Narrative is mainly discussed in the field of narratology. Theories on narratology make a strong distinction between story (fabula) and discourse (syuzhet) (e.g., Genette, 1972; Shklovsky, 1965). Story comprehension and meaning are not as important as discourse and rhetoric themselves in theories of narratology (Chatman, 1990). For the study of film, shots, editing, and film structures themselves are equally important. A film has not only a story and meaning structure but also visual and audio structures. Story comprehension is affected by a film’s structure. Furthermore, the cognition difficulties caused by story comprehension are also affected by the structure. The cognition difficulties resulting from the structure are related to the quality and the artistry of the film.

Kanai (2016, 2019) defined the rhetorical cutting technique as rhetorical techniques for creating irrational cuts in a film based on discontinuity editing. Rhetorical cutting techniques generate irrational relationships or unfamiliar situations in film and create an alienation effect (Brecht & Willett, 1964). Rhetorical cutting techniques for narrative space and time in a film can cause a viewer’s cognitive transition from being event-based and story-driven to being presentation-based and rhetoric-driven processing without cognitive effects from the story.

Furthermore, this chapter discusses rhetorical transition techniques, rhetorical techniques for creating plurality and diversity in a film with some story and continuity. Rhetorical transition techniques for narrative space and time in the film can cause the viewer’s cognitive transition from event-based story-driven to presentation-based and rhetoric-driven processing with cognitive effects from the story.

Key Terms in this Chapter

Mental Difficulty Cognition: Hard cognition caused by the indeterminacy or the divergence from the presentation.

Narrative Simulation: A process of composing various kinds of narrative rhetoric and of testing the cognitive effects of a narrative.

Rhetorical Cutting Technique: A technique used to irrationally cut film with the intent of creating an irrational relationship between adjacent segments.

Discontinuity Editing: The irrational flow from shot to shot in a film.

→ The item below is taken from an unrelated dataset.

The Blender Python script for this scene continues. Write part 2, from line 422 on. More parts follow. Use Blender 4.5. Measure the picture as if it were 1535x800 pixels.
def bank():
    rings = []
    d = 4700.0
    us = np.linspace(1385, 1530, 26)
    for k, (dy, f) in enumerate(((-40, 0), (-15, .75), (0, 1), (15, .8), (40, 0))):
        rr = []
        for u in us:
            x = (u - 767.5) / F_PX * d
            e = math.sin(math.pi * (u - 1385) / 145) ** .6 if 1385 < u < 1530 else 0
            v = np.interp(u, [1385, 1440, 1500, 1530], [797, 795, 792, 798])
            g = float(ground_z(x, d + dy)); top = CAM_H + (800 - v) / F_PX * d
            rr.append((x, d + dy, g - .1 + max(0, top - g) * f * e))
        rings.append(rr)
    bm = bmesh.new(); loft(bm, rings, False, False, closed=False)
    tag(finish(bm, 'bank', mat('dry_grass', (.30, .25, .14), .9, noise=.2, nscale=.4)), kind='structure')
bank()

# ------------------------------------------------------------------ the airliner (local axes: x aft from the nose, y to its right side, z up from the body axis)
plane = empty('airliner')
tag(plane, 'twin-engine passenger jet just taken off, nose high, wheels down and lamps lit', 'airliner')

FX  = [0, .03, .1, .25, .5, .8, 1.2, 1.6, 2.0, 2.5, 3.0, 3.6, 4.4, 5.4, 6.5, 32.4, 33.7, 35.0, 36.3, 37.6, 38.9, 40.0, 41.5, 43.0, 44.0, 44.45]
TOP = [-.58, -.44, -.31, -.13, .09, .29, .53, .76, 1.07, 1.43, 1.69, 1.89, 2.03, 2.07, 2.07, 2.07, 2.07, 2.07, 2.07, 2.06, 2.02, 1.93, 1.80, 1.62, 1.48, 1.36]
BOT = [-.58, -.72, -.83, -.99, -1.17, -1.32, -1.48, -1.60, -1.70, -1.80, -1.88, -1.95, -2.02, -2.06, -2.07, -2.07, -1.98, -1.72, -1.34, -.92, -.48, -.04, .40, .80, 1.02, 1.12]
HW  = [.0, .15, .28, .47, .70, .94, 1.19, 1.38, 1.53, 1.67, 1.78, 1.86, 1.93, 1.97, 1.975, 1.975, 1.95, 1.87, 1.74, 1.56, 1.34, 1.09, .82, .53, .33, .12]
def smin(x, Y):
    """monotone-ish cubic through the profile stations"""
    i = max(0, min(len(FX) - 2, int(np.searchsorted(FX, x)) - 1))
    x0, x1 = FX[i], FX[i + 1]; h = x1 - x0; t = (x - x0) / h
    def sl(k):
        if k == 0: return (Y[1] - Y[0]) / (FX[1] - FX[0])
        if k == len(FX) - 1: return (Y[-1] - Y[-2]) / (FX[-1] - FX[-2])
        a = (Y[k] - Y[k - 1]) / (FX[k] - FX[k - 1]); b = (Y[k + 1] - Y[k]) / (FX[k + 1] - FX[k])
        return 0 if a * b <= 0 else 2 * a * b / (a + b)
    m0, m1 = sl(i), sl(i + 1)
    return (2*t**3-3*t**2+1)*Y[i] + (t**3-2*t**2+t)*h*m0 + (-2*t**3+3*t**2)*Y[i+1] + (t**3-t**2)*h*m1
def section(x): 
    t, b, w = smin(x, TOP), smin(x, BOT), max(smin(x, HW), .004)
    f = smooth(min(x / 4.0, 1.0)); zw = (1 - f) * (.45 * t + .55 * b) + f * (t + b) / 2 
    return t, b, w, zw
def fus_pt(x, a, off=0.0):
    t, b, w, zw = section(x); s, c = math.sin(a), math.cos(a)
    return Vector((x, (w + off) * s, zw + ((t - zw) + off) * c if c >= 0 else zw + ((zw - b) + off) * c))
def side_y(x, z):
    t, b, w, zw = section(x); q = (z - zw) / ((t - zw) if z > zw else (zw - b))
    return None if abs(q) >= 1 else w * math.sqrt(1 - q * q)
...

Cognitive Transition: The cognitive processing change of a narrative focus, especially the transition from story-based to non-story-based forms of narrative.

Indeterminacy: The irrational relationships between time and character or between place and time within continuous shots.

Rhetorical Transition Technique: A technique used to generate the plurality, the diversity, and the ambiguity with regards to time, space, or characters’ actions in continuous shots.